Adapun di Australia, pengetatan pendanaan sejak awal tahun ini menyebabkan biaya pinjaman jangka pendek bagi bank-bank lokal melonjak, yang pada gilirannya memiliki efek spillover pada ujung depan kurva obligasi. Spread yield obligasi Australia yang bertenor tiga tahun dan sepuluh tahun telah menyempit menjadi 57 bps dari posisi 79 pada bulan Februari.

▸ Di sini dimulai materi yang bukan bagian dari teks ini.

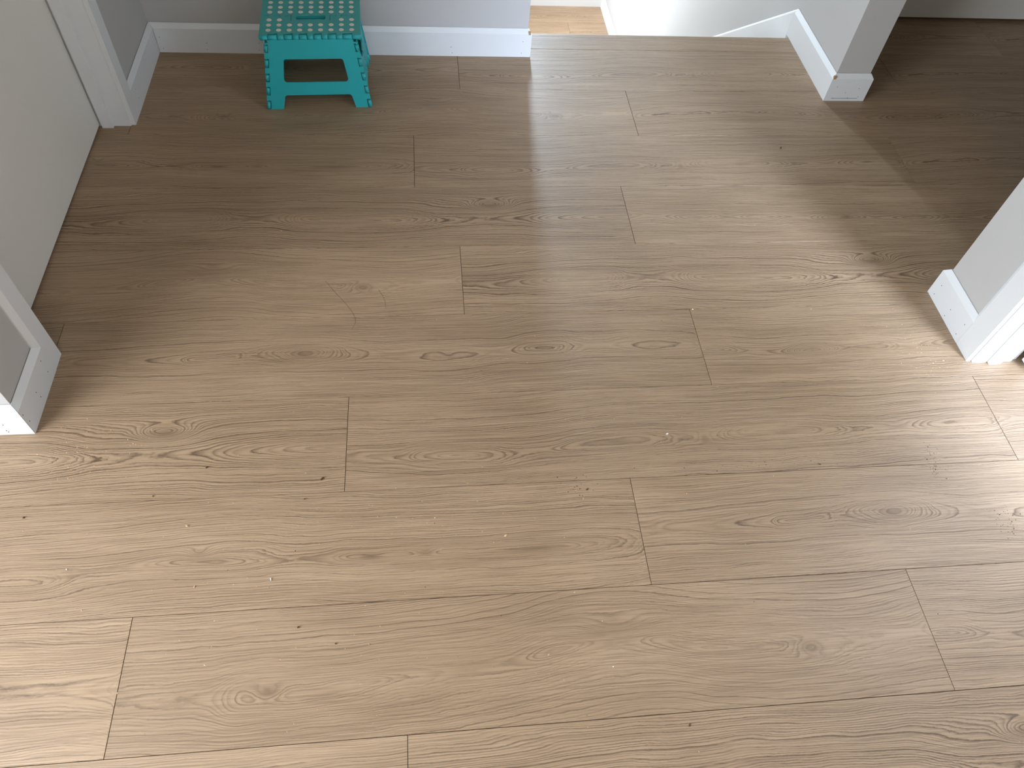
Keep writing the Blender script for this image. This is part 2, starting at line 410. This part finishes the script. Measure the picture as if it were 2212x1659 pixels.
# chipped mitres showing bare wood
c = box('chipped_corner', .3575, .3640, 2.3855, 2.3925, .078, .0885, M_RAW, bk); c['label'] = 'bare tan chip at the baseboard mitre'
c = box('chipped_corner', 1.3405, 1.3490, 2.1455, 2.1515, .0795, .0900, M_RAW, pr); c['label'] = 'bare tan chip at the baseboard mitre'
# scuff line low on the pier baseboard
o = box('scuff_mark', 1.362, 1.455, 2.1456, 2.1461, .0098, .0106, M_DARK, pr)
# stair skirt board following the slope
def skirt():
    bm = bmesh.new(); n = 1.3515
    y0, y1 = 2.5605, 4.32
    s = .72
    top0, top1 = .0945, .0945 - s * (y1 - y0)
    bot1 = top1 - .40
    pts = [(y0, .0945 - .0), (y1, top1), (y1, bot1), (y0 + .02, -.20), (y0, -.20)]
    A = [bm.verts.new((n - .0015, y, z)) for y, z in pts]; B = [bm.verts.new((n - .013, y, z - (.012 if i < 2 else 0))) for i, (y, z) in enumerate(pts)]
    for i in range(len(pts)):
        j = (i + 1) % len(pts); bm.faces.new((A[i], A[j], B[j], B[i]))
    bm.faces.new(A[::-1]); bm.faces.new(B); bmesh.ops.recalc_face_normals(bm, faces=bm.faces)
    return struct(link('trim_2', bm, M_TRIM), 'white sloping skirt board down the stair wall')
skirt()

# ------------------------------------------------------------------ doors
CAS = .0125
def casing_poly(wall_x, nx, y_edge, y_out):
    """casing standing on a wall plane x=wall_x facing nx, from its door-side edge to its chamfered outer edge"""
    s = 1 if y_out > y_edge else -1
    return [(wall_x, y_edge), (wall_x + nx * CAS, y_edge), (wall_x + nx * CAS, y_out - s * .013), (wall_x + nx * .003, y_out), (wall_x, y_out)]
# left door, closed, set back in the wall
d1 = struct(empty('door_1', (-.92, 1.57, 0)), 'closed flat greige door in the left wall')
def reparent(o, p):
    o.parent = p; o.matrix_parent_inverse = Matrix.Translation(-p.location); return o
Y0, Y1 = 1.151, 1.996
for o in (box('door_slab', -.9770, -.9415, Y0 + .003, Y1 - .003, .007, 2.035, M_DOOR, None, .0012),
          box('jamb', -.970, -.8562, 1.139, Y0, 0, 2.06, M_TRIM), box('jamb', -.970, -.8562, Y1, 2.008, 0, 2.06, M_TRIM),
          box('jamb', -.970, -.8562, Y0, Y1, 2.04, 2.06, M_TRIM),
          box('door_stop', -.9345, -.9030, Y0, Y0 + .011, 0, 2.04, M_TRIM, None, .001), box('door_stop', -.9345, -.9030, Y1 - .011, Y1, 0, 2.04, M_TRIM, None, .001),
          stick('casing', casing_poly(-.856, 1, 1.1450, 1.0875), 0, 2.12, M_TRIM),
          stick('casing', casing_poly(-.856, 1, 2.0010, 2.0640), 0, 2.12, M_TRIM),
          box('casing', -.856, -.8435, 1.0845, 2.063, 2.06, 2.12, M_TRIM)):
    reparent(o, d1)
# right door, swung open into the bright room
d2 = struct(empty('door_2', (1.41, .66, 0)), 'open doorway with stepped white jamb at the right edge')
JY = 1.038
for o in (box('jamb', 1.3530, 1.4590, JY, 1.052, 0, 2.06, M_TRIM), box('jamb', 1.3530, 1.4590, .265, .279, 0, 2.06, M_TRIM), box('jamb', 1.3530, 1.4590, .279, JY, 2.045, 2.06, M_TRIM),
          box('door_stop', 1.3935, 1.4255, JY - .009, JY, 0, 2.045, M_TRIM, None, .001), box('door_stop', 1.3935, 1.4255, .279, .288, 0, 2.045, M_TRIM, None, .001),
          stick('casing', casing_poly(1.3515, -1, 1.0435, 1.1146), 0, 2.12, M_TRIM), stick('casing', casing_poly(1.3515, -1, .272, .212), 0, 2.12, M_TRIM),
          box('casing', 1.3390, 1.3515, .212, 1.104, 2.06, 2.12, M_TRIM),
          stick('casing', casing_poly(1.462, 1, 1.0435, 1.1040), 0, 2.12, M_TRIM), stick('casing', casing_poly(1.462, 1, .272, .212), 0, 2.12, M_TRIM),
          box('door_slab', 1.4800, 2.235, 1.0000, 1.0350, .010, 2.035, M_TRIM, None, .0012)):
    reparent(o, d2)
for z in (.25, 1.05, 1.80):
    o = box('hinge', 1.4620, 1.4795, 1.0300, 1.0390, z, z + .09, M_DARK, None, .002); reparent(o, d2); o.name = 'hinge'
# closet door panel at the end of the dark passage
d3 = struct(empty('door_3', (2.4, 2.69, 0)), 'flat grey door panel with a dark gap beneath, in the dark passage')
for o in (box('door_slab', 1.4700, 2.60, 2.672, 2.705, .013, 2.05, M_DOOR), box('door_slab', 2.604, 3.497, 2.672, 2.705, .013, 2.05, M_DOOR)):
    reparent(o, d3)

# ------------------------------------------------------------------ windows (out of frame, they carry the daylight)
def window(name, fr, axis, label=None):
    w = struct(empty(name, fr[0]), label)
    for b in fr[1]:
        reparent(box('window_frame', *b, M_GLASSFR, None, .002), w)
    return w
window('window_1', ((-2.0, -.55, 0), [(-2.04, -1.96, -1.22, -1.18, .22, 2.08), (-2.04, -1.96, .38, .42, .22, 2.08), (-2.04, -1.96, -1.18, .38, .22, .26), (-2.04, -1.96, -1.18, .38, 2.04, 2.08)]), 'x', 'large window in the left wall of the room')
window('window_2', ((2.75, -2.05, .85), [(2.12, 2.16, -2.09, -2.01, .85, 2.05), (3.34, 3.38, -2.09, -2.01, .85, 2.05), (2.16, 3.34, -2.09, -2.01, .85, .89), (2.16, 3.34, -2.09, -2.01, 2.01, 2.05)]), 'y', 'window of the bright side room')
window('window_3', ((.50, 5.54, .42), [(.385, .395, 5.51, 5.59, .42, 2.38), (.605, .615, 5.51, 5.59, .42, 2.38), (.395, .605, 5.51, 5.59, .42, .43), (.395, .605, 5.51, 5.59, 2.37, 2.38)]), 'y', 'tall narrow stair window')

#@STOOL@BEGIN
# ------------------------------------------------------------------ folding step stool
def plastic(name, col, rough=.42):
    g = G(name); co = g.objco()
    n = g.noise(co, 900, 1)
    g.put(g.b.inputs['Base Color'], col); g.b.inputs['Roughness'].default_value = rough
    g.b.inputs['Specular IOR Level'].default_value = .4
    g.bump(n, .12, .0003)
    return g.m
M_TEAL = plastic('teal_plastic', srgb(44, 176, 180))
M_TOP = plastic('teal_plastic_top', srgb(70, 164, 158), .5)
M_GRIP = paint('grip_rubber', srgb(232, 220, 206), .8, .3)
M_SLOT = paint('slot_shadow', srgb(6, 40, 44), .9, .1)

def rounded(pts, r, seg=5):
    """round the corners of a polygon; r = one radius or one per corner"""
    out = []; n = len(pts)
    for i, p in enumerate(pts):
        rr = r[i] if isinstance(r, (list, tuple)) else r
        p = Vector(p); a = Vector(pts[i - 1]) - p; b = Vector(pts[(i + 1) % n]) - p
        if rr <= 0: out.append(tuple(p)); continue
        ang = a.angle(b); d = min(rr / math.tan(ang / 2), a.length * .49, b.length * .49)
        rr2 = d * math.tan(ang / 2)
        s = p + a.normalized() * d; e = p + b.normalized() * d
        c = p + (a.normalized() + b.normalized()).normalized() * (rr2 / math.sin(ang / 2))
        a0 = math.atan2(s.y - c.y, s.x - c.x); a1 = math.atan2(e.y - c.y, e.x - c.x)
        da = (a1 - a0 + math.pi) % (2 * math.pi) - math.pi
        for k in range(seg + 1):
            t = a0 + da * k / seg
            out.append((c.x + rr2 * math.cos(t), c.y + rr2 * math.sin(t)))
    return out
def sheet(name, loops, thick, bev, mat, parent, M):
    """flat plate with holes: first loop outside, the others holes; bevelled rims, placed by matrix M"""
    cu = bpy.data.curves.new(name, 'CURVE'); cu.dimensions = '2D'; cu.fill_mode = 'BOTH'
    cu.extrude = thick / 2 - bev; cu.bevel_depth = bev; cu.bevel_resolution = 1; cu.offset = -bev
    for lp in loops:
        sp = cu.splines.new('POLY'); sp.points.add(len(lp) - 1); sp.use_cyclic_u = True
        for i, (x, y) in enumerate(lp): sp.points[i].co = (x, y, 0, 1)
    tmp = bpy.data.objects.new('tmp', cu); COL.objects.link(tmp)
    dg = bpy.context.evaluated_depsgraph_get(); me = bpy.data.meshes.new_from_object(tmp.evaluated_get(dg))
    bpy.data.objects.remove(tmp); bpy.data.curves.remove(cu)
    me.transform(M); me.name = name; me.materials.clear(); me.materials.append(mat)
    if M.determinant() < 0: me.flip_normals()
    o = bpy.data.objects.new(name, me); COL.objects.link(o); o.parent = parent
    return o
def basis(o, s, t):
    """matrix mapping (x,y,z) of a plate to world: origin o, x axis s, y axis t (not normalised), z their normal"""
    s, t = Vector(s), Vector(t); n = s.cross(t).normalized()
    m = Matrix((s, t, n)).transposed().to_4x4(); m.translation = o
    return m
def rod(name, a, b, r, mat, parent, seg=12, bm=None):
    own = bm is None
    if own: bm = bmesh.new()
    a, b = Vector(a), Vector(b); q = (b - a).to_track_quat('Z', 'Y').to_matrix().to_4x4()
    res = bmesh.ops.create_cone(bm, cap_ends=True, segments=seg, radius1=r, radius2=r, depth=(b - a).length)
    bmesh.ops.transform(bm, matrix=Matrix.Translation((a + b) / 2) @ q, verts=res['verts'])
    for e in [f for f in bm.faces]: e.smooth = len(e.verts) == 4
    if own: return link(name, bm, mat, parent)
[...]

Sepanjang paruh pertama tahun ini, suku bunga Bank Australia (bank-bill swap rate) bertenor tiga bulan juga melonjak paling tinggi dalam delapan tahun. Faktor struktural, seperti penurunan pertumbuhan deposito di bank domestik pada saat permintaan kredit stabil, menunjukkan bahwa suku bunga pasar uang akan terus meningkat, menurut TD Securities.

"Perkembangan dalam tingkat pendanaan jangka pendek secara langsung mempengaruhi prospek kurva imbal hasil di Australia," kata Tamar Hamlyn, Kepala Ardea Investment Management yang berbasis di Sydney dan mengelola dana A$ 10 miliar. Menurut dia, yield obligasi jangka pendek saat ini bergerak lebih tinggi dan dengan demikian menciptakan tekanan pada kurva sehingga menjadi rata (flattening).

Senada, Grant Samuel Funds Management juga berpendapat, selama pemulihan ekonomi AS berlanjut dan yield US treasury terus meningkat, itu akan memberi dampak pada kurva imbal hasil Aussie," katanya.